Design of a continuous membrane water treatment plant
Project Status
Complete
Motivation
Membranes have garnered increasing attention in the pulp and paper industry to filter various water streams and reuse the water to close the process water loop and minimise fresh water use. However, there is limited research on the performance of ultrafiltration (UF) membranes in paper mills operating with recycled fibres (RCF). One of the major hindrances to the implementation of membrane technology in any industry is membrane fouling, which hinders the permeate flow through the membrane and reduces the system performance and efficiency. RCF effluents are characterised by high and variable organic load, which is known to contribute significantly to fouling.
Approach
This study investigated the effect of transmembrane pressure (TMP) and feed organic load on the process performance, rates and types of fouling, and COD removal in UF membranes. The researchers designed a pilot-scale system mimicking industrial processes, to evaluate the likely process behaviour at industrial scale. Industrial Synder® UF flat-sheet membranes (MQ model) 50 kDa MWCO with 42 cm2 active surface area and Sterlitech CF042H membrane module were used. In addition, constant pressure and crossflow regime were used.

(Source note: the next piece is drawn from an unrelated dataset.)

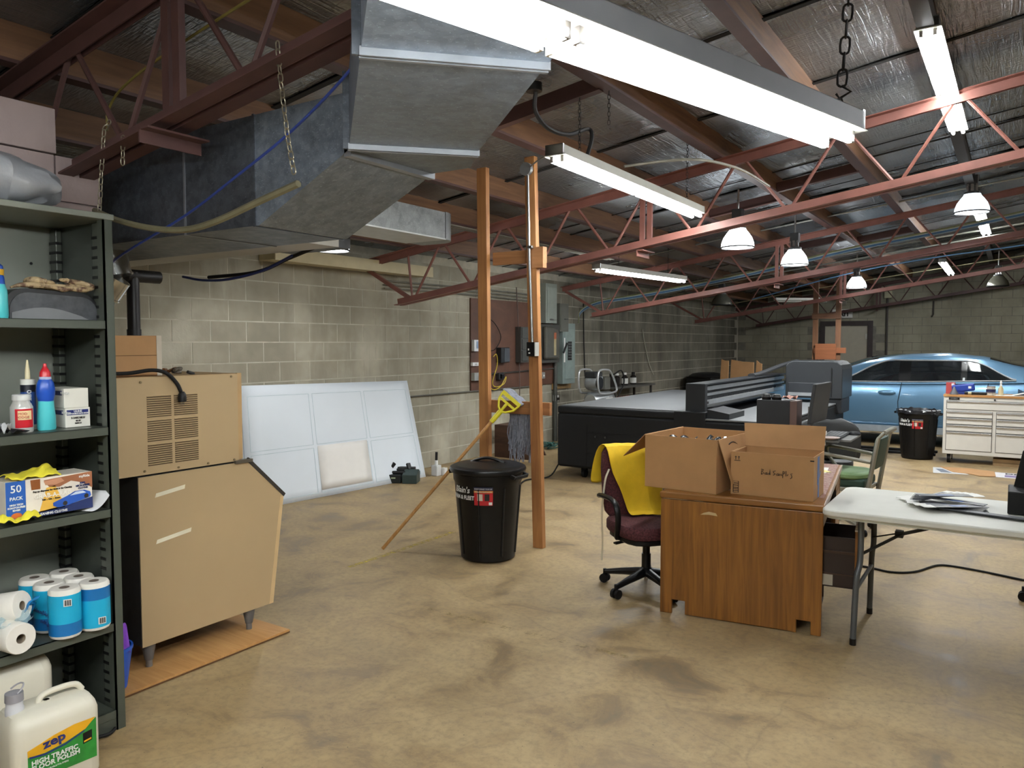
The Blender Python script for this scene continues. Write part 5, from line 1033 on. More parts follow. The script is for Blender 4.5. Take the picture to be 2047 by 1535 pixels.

Figure 1: Schematic of the laboratory membrane testing apparatus
Figure 2: Photo of the laboratory membrane testing apparatus showing the membrane surface
Outcomes
The results showed that TMP controlled the flux, fouling rates, and COD removal, while the feed organic load dictated the fouling type. Low TMP (1.35 bar) generated the highest specific fluxes and chemical oxygen demand removal, while higher TMPs produced higher fluxes and fouling rates. The process was characterised by high initial fluxes, followed by cake formation and pore blockage, which induced cake filtration. This study shows the potential of UF membranes to be used as pre-treatment in filtering the process water in a recycled paper mill operating with 100% RCF, a critical step forward in implementing an integrated water system, and eventually closing the water loop.